Reading Board meeting minutes is usually a pretty routine affair for anyone interested in such things – policies are debated and adopted, decisions are made, and sometimes there’s a difficult issue that needs to be dealt with and it falls to the Board to clean up the mess. For the most part an effective Board works to make sure all the gears are meshed together and working well, provide guidance as to the way forward, and when things aren’t going well they take steps to set things aright again.
Of the three Districts, only the East District BOD has a web page for its meeting minutes for which they are to be commended, and cautioned when they wander astray. One such case is the BOD Meeting of September 26 & 27, 2017 meeting that raised my eyebrows a bit:
The board discussed the situations where congregations are not making the required loan payments and may only be covering the interest. There is no policy on how these situations should be handled. Sometimes the Business Manager contacts the pastor to discuss the problem. The board indicated that the congregation (not just the pastor) needs to be informed when there are problems.
The East District CEF has been in operation for quite some time – that it never developed a policy for cases where churches fail to make their mortgage payments is both surprising and concerning. Surprising because you’d think a CEF that’s been running as long as the ED CEF has would have all its policies nailed down and finely tuned. The absolute last thing you want to have happen is to find yourself faced with a delinquent loan and not have a well-thought out policy for how to deal with it. It’s concerning because if the ED CEF never established a fundamental policy like this, what else have they missed?
In this matter they’re taking steps to deal with this question:
By consensus is was agreed that the DfF and the business Manager need to develop a written policy to address how and when loan arrears are reported and the congregation notified and what action should be taken.

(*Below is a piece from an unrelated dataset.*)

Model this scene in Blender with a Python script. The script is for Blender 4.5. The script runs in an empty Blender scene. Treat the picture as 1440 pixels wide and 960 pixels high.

Hopefully they’ll conduct a policy review to ensure there’s no other holes that need to be plugged.
The reason policies like this are important is because they provide well-thought out answers to questions like the one that was raised in the January 15/16 2018 BOD meeting:
Questions were raised regarding instances where CEF property on which churches have mortgages are to be sold and the anticipated moneys from the sale would not cover the cost of the outstanding mortgage. Is the congregation still expected to repay the loan? The DFF needs to review this situation and report back on a policy for these situations.
I’d encourage you to read that again, then imagine a person like you or I going to the bank, getting a loan, buying a property, then selling it for less than the face value of the mortgage. Do you think the bank would give you a smile and tell you “not to worry about it?” Or would they encourage you to get off your keister, keep the commitment you made to them, “or else”?
I have a high regard of the East District BOD and generally how they do things, but in this regard this question shouldn’t even be on the table. That money belongs to the depositors – not the Board, not the borrowing church, and it needs to be returned in accord with the commitment everyone made to that end.
This also raises questions about how closely the CEF Executive is keeping tabs on the financial situation of the congregations they’re giving loans to, the valuation of the underlying asset that’s securing the loan, and the like. That a situation arose where a property was valued at less than the outstanding mortgage should result in an end-to-end review of how the ED CEF manages the lifecycle of a loan.
On the lighter side, there was one comment in the Jan 15/18 report that gave me a chuckle:
By consensus it was agreed that all of these restricted funds should be reviewed individually to decide what should be done with them before restructuring begins in 2019.
Except…as far as Synod is concerned the Districts will effectively cease to exist on Jan 1, 2019. That means restructuring is done by that date, not started.